STATED GOAL
Locate the lines that hold the string "scene". Copy every such line.
-- Begin --
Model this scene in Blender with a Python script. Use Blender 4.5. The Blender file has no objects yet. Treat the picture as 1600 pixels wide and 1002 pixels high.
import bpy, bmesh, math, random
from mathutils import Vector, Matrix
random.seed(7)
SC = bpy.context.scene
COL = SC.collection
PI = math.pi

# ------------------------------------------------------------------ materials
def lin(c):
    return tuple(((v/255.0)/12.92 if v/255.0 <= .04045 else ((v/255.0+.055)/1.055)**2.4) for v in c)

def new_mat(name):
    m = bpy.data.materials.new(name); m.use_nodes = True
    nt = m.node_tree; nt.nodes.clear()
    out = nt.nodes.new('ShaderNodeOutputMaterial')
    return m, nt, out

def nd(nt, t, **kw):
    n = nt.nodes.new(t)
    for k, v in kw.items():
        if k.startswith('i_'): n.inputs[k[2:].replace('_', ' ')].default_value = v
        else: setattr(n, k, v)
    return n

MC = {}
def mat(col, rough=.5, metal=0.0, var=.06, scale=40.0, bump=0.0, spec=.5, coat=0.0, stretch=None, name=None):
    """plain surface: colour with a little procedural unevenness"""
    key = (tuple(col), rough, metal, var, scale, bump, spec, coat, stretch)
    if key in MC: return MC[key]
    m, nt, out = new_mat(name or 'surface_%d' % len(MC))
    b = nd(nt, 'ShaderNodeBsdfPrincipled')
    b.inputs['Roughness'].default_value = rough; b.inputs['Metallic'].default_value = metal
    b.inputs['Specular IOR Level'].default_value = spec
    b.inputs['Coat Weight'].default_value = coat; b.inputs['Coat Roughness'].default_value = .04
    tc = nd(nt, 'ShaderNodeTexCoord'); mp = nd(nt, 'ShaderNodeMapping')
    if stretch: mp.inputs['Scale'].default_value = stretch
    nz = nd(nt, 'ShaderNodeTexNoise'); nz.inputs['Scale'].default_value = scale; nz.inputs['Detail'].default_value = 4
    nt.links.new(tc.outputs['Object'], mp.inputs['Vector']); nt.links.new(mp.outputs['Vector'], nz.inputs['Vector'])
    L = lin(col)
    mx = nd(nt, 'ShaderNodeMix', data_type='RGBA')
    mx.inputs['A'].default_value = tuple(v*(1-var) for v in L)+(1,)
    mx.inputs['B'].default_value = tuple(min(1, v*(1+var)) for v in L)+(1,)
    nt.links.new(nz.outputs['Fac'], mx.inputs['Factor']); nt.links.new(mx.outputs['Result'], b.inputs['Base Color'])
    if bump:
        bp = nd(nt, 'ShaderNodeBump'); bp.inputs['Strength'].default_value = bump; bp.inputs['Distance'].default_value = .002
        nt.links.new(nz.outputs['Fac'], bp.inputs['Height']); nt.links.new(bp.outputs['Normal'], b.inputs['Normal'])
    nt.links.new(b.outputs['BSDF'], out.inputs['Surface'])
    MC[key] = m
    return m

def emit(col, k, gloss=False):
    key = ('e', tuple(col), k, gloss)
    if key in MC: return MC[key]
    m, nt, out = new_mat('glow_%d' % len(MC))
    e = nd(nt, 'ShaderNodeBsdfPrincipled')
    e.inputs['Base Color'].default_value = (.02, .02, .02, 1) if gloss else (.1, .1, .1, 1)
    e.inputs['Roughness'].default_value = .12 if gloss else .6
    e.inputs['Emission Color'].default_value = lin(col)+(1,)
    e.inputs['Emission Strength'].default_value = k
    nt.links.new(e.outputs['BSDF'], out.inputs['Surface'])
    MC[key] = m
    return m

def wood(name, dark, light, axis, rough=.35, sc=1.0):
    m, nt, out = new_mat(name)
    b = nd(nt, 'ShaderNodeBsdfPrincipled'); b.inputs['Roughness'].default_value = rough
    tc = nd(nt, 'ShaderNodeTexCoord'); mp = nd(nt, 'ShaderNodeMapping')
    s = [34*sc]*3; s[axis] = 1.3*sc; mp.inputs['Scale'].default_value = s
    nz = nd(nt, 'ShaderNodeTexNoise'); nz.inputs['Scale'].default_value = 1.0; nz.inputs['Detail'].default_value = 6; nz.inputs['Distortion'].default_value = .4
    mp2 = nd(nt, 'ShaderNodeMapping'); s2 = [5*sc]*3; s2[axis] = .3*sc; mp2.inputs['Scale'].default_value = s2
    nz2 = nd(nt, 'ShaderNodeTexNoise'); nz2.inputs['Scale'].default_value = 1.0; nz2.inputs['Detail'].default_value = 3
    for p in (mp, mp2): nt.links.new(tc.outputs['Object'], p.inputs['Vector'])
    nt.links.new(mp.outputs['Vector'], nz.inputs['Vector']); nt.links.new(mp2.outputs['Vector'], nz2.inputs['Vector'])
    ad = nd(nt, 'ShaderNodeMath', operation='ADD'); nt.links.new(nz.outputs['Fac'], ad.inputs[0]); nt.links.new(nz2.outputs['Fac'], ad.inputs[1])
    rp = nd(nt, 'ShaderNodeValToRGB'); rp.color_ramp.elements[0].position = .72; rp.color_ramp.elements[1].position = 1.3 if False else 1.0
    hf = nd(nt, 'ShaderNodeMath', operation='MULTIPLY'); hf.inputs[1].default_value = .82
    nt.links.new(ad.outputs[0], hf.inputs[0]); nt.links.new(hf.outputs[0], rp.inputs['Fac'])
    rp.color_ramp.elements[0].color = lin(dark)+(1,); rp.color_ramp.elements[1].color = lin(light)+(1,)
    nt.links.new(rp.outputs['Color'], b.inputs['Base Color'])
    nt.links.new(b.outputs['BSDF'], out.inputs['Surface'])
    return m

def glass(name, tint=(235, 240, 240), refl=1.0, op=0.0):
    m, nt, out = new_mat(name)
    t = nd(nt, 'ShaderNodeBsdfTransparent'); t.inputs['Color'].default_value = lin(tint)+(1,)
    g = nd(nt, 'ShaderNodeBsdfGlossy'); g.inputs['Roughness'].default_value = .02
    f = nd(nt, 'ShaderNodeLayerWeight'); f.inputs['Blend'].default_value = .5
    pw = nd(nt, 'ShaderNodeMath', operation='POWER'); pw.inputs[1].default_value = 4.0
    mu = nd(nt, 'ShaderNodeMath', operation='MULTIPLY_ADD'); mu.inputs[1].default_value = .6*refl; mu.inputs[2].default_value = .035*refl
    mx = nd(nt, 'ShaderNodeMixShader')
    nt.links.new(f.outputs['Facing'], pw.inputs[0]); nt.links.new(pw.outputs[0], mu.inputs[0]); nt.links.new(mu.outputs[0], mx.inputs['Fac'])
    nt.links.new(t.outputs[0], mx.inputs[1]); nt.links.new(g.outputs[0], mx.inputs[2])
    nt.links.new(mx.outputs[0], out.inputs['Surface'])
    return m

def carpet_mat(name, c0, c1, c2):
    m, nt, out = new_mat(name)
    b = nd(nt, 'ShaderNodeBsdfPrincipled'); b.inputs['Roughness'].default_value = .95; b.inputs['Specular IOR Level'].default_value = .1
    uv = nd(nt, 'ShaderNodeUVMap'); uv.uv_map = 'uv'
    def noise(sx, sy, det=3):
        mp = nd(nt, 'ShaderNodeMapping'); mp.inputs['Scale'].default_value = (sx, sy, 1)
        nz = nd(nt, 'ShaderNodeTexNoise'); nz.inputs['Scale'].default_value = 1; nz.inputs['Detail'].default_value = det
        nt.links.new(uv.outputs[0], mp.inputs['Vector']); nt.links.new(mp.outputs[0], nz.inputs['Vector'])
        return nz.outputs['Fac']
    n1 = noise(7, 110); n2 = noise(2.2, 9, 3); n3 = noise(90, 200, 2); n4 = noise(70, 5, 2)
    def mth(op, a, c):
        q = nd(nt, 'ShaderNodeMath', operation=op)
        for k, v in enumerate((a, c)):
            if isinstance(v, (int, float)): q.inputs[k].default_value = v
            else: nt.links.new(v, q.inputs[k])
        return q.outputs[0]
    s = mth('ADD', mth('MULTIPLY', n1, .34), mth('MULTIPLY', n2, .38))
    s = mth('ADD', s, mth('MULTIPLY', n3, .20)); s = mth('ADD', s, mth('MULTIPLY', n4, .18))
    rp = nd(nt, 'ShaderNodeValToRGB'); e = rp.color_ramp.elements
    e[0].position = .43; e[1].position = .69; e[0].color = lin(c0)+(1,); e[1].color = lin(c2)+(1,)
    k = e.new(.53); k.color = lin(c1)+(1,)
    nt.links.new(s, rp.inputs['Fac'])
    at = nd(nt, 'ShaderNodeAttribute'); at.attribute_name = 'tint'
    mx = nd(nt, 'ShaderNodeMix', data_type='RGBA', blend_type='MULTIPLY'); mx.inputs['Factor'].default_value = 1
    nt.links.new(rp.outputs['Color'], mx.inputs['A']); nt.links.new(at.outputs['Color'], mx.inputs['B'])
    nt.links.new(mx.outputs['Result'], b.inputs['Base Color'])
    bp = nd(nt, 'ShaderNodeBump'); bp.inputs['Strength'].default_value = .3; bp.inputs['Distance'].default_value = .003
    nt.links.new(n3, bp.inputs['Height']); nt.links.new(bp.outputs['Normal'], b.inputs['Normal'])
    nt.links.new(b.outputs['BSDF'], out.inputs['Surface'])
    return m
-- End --
EXERCISE OUTPUT
Model this scene in Blender with a Python script. Use Blender 4.5. The Blender file has no objects yet. Treat the picture as 1600 pixels wide and 1002 pixels high.
SC = bpy.context.scene